The world is a dangerous place. Russia’s invasion of Ukraine, the Iran war and China’s rising power make for unsettling times. But the calculation within Whitehall seems to be that Britain is not at any serious imminent risk. That is why a rise in military spending is promised – but with most of the increase delayed until the 2030s. The peer is understandably furious that current defence expenditure plans – which are subject to the chancellor’s self-imposed restraints – remain underfunded and unresolved.

The intervention is designed to force the government’s hand to commit – fiscally and politically – to a defence model that sees Britain as America’s junior partner. Rather than strategic autonomy or European partnership, Lord Robertson wants the UK’s forces built to assist the US. That fits with Britain’s purchase last year of 12 American F-35A jets that can carry nuclear bombs. That was not about expanding Britain’s own nuclear capability – over which it has political but not technological control. It is about participating more fully in Nato’s nuclear sharing arrangements, using US-controlled weapons. Calls for more spending without retrenchment can prop up an outdated global posture.

Lord Robertson produced his first SDR as Tony Blair’s defence secretary in 1998, and the historian David Edgerton noted then that Britain was committing itself “to acting primarily with the USA in a wide-ranging programme of global policing”. The structure of the armed forces is designed not for autonomous defence but because “the composition … is what allows Britain to be the USA’s principal partner”. Only 15% to 20% of spending, Prof Edgerton reckoned, related to purely national defence. In that sense, the model Lord Robertson now defends was never primarily about defending the UK at all. It was about plugging into a US system and piggybacking on its arms industry base.

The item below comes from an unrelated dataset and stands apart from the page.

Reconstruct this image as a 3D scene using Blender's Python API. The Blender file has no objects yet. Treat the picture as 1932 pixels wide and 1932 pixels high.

The Treasury is right to question prioritising defence now. Cutting welfare would hit demand and weaken growth. As Khem Rogaly of the Common Wealth thinktank argues, defence spending provides a weak economic stimulus compared with public investment – and is even worse as a job creator. Moreover, the UK is not using higher defence spending to build its own independent military, but to reshape its armed forces around a US-style venture capital and tech ecosystem. With Mr Trump in office, there is no better time to ask: whose security are we funding – Britain’s or America’s?